Lo sparo del via fende i raggi del sole e fa entrare il caldo sull’asfalto, in direzione Domus de Maria. I primi 8 chilometri sono un dolce saliscendi costante, imperdibile, bello tra un borghetto in festa e lo stagno di Chia, dove i fenicotteri si preparano a diventare rosa.
Daniele Meucci è già lontano. Sta preparando gli Europei a Berlino, il 12 agosto, e Chia, dove nel 2013 ha fatto il record del percorso, sfida quello che era prima di vincere gli Europei nel 2014.
Dopo l’ottavo chilometro non sei tu che fai fatica, è la strada che si solleva, inesorabilmente.
Si modifica lei e ti modifica il passo, l’angolatura delle ginocchia, la postura del dorso ed il respiro. Ti scava dentro e varia il ritmo del cuore e dei pensieri. La strada sopra Tuaredda ti porta dove vedi il mare in salita e i fenicotteri ti volano davvero accanto.
Questa è una delle emozioni più grandi che mi abbia dato la corsa. Due fenicotteri che disegnano l’orizzonte, tra mare e cielo, e per un istante planiamo alla stessa velocità.
Poi la strada scende, brutale come è salita. Fa una capriola su se stessa, ti rispinge a salire, su, contro il caldo che ti attira a sé, contro la strada che se ne frega della fatica.

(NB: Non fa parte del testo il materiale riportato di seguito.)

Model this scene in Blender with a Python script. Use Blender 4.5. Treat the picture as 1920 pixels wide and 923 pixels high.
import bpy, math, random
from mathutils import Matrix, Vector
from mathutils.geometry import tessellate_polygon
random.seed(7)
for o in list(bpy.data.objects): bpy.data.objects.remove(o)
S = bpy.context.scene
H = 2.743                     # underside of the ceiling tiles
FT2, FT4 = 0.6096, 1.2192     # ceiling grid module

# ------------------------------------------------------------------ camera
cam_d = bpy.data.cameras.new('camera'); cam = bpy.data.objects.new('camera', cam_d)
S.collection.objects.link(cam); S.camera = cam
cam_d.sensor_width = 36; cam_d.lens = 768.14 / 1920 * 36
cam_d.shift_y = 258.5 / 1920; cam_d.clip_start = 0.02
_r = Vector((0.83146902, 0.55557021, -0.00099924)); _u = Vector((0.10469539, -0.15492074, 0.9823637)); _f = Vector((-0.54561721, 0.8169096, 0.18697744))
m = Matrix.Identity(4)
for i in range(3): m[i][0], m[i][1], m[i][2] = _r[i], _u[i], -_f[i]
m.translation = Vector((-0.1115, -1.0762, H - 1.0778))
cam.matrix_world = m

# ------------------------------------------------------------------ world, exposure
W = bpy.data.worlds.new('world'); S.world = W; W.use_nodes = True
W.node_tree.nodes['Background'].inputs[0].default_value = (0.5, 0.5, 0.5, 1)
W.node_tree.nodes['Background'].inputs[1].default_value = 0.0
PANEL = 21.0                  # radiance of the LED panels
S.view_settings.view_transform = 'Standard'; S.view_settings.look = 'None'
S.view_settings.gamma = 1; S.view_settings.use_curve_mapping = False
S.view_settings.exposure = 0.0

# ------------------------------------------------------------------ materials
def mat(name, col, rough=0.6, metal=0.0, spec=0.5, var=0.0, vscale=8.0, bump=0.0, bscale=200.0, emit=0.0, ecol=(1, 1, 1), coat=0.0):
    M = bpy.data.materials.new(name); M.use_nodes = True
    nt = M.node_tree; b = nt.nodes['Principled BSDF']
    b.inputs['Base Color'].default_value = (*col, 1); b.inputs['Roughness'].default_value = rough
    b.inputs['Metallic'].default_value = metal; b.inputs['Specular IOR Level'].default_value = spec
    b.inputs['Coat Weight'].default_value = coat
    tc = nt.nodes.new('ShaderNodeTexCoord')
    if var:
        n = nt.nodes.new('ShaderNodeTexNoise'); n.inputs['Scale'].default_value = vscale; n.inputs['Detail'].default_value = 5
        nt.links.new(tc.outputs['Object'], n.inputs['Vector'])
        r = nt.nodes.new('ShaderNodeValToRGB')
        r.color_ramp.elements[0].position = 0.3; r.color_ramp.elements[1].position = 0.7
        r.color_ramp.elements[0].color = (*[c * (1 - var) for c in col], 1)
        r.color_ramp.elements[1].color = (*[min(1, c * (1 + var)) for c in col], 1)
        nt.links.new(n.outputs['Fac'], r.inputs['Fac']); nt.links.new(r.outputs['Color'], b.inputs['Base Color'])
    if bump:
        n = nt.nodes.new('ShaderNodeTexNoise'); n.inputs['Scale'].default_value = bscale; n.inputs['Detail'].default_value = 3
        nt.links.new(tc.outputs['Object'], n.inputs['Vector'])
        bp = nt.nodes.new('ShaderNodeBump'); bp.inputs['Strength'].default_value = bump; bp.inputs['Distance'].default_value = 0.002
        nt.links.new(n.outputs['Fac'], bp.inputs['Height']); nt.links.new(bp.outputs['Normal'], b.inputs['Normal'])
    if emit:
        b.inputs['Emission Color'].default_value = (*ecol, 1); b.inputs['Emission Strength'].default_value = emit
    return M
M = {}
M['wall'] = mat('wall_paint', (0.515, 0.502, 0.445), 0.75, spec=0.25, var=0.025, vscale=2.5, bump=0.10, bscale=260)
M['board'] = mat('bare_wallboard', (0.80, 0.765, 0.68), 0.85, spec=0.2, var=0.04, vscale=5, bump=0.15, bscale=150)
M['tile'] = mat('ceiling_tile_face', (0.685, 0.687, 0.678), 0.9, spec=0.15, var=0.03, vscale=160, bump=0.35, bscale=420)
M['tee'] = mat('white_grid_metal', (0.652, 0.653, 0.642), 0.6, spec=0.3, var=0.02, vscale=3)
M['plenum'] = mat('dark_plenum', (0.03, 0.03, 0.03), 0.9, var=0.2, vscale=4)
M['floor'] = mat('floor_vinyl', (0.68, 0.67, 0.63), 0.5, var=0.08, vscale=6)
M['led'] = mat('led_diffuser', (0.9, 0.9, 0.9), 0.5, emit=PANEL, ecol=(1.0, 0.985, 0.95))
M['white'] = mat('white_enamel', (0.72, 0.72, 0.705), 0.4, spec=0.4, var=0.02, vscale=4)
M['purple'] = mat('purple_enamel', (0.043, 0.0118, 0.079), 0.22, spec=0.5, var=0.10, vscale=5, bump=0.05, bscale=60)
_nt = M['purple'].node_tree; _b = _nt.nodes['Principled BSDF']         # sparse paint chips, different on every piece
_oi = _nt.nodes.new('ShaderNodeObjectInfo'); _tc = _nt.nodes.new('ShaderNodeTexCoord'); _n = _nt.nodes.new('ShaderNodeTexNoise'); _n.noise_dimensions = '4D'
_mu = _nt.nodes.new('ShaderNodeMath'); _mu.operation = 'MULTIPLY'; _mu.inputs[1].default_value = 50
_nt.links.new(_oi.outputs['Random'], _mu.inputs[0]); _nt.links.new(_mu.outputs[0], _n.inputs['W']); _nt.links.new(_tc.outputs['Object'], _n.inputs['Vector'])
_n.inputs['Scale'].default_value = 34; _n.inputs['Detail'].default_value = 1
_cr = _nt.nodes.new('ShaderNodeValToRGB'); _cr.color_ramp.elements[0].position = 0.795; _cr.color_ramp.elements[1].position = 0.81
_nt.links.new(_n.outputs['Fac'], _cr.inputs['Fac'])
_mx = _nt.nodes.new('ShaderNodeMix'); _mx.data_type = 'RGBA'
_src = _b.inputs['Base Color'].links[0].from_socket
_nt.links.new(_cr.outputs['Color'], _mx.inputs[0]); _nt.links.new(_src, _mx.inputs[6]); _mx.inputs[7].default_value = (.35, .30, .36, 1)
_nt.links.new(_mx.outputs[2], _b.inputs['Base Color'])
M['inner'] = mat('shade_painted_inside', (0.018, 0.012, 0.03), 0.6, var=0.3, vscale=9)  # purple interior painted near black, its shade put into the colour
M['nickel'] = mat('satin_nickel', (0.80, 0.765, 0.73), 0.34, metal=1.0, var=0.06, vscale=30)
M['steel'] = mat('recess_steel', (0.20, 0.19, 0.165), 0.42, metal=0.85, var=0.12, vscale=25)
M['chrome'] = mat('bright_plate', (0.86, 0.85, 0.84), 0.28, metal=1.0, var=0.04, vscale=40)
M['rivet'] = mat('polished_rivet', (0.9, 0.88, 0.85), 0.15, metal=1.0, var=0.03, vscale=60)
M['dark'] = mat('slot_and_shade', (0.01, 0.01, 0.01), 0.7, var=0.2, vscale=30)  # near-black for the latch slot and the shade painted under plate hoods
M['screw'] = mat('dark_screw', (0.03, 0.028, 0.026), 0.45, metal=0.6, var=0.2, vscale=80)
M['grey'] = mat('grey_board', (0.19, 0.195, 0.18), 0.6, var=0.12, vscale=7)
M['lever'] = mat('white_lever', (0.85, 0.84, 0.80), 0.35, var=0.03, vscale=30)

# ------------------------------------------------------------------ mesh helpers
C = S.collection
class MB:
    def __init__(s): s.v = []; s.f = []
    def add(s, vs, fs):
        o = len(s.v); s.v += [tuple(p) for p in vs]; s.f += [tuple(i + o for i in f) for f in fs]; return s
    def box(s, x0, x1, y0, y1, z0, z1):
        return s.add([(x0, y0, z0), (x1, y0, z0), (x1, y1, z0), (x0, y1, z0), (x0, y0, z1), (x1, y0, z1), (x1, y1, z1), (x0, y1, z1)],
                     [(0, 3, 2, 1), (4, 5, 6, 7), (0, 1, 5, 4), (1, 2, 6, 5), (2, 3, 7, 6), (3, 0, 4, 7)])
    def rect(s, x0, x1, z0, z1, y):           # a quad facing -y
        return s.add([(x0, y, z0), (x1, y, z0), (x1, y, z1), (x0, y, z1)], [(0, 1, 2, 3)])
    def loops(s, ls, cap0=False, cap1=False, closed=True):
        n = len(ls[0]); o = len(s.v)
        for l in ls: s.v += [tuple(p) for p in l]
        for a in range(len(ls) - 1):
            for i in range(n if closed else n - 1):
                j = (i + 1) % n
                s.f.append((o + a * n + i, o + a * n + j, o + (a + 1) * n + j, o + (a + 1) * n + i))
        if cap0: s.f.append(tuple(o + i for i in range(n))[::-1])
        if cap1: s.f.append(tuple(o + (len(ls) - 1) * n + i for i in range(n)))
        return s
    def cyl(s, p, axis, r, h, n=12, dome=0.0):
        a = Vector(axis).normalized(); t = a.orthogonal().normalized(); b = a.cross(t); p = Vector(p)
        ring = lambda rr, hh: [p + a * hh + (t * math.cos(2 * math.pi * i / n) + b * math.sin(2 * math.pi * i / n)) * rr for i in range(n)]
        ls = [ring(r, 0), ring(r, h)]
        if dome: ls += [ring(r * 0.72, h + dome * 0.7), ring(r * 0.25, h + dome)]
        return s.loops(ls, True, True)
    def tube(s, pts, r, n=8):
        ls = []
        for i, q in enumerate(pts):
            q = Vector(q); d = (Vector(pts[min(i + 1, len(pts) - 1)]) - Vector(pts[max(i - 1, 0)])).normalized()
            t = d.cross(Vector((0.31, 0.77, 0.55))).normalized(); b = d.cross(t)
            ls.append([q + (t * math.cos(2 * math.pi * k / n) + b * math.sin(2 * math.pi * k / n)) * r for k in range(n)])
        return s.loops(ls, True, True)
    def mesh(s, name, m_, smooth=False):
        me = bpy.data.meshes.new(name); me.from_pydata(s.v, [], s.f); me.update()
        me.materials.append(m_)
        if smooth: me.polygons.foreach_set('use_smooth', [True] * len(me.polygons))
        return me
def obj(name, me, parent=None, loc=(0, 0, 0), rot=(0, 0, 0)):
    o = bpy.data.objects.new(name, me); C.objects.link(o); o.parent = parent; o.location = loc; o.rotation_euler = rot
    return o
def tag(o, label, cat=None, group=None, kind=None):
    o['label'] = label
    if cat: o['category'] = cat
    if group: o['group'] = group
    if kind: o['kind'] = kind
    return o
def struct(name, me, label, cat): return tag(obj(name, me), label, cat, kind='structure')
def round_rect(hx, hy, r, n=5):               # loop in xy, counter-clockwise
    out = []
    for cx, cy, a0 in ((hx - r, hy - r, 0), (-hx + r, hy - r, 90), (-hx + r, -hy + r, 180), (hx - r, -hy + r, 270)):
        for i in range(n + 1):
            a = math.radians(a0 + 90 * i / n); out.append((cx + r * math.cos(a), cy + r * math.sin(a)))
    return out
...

La tua fatica ti sta portando a correre in uno dei luoghi più intensi che esistano, dove la Natura ti corre incontro.
Di nuovo la cima, un’altra discesa. Sembra una corsa ciclistica più che una mezza Maratona. E se ne hai ancora, se vuoi sfidare il tuo limite, se credi che le sfide facciano parte della tua natura, puoi accelerare.
Il vento, questa volta, un po’ ti aiuta. Solo un po’. A metà tra il seduttore e l’alleato.
C’è qualcosa di magico nel vento della Sardegna del Sud, qualcosa di energico passa di qui, fa il giro, ti sfiora, ti sfida, ti sputa in faccia il sudore, ti asciuga la fatica, ti tiene in piedi se barcolli, ti fa sbandare se ti senti sicuro.
Questo è un labirinto di emozioni, queste sono le gare di Chia.
Un giorno, anche se non siamo Daniel Fontana o Daniele Meucci, ci distenderemo su una spiaggia, magari come questa di sabbia e rocce, e sapremo di aver dato tutto, persino oltre noi stessi, verso qualcosa di nuovo.
E questo non ce lo toglierà nessuno.
Nemmeno il vento della Sardegna del Sud.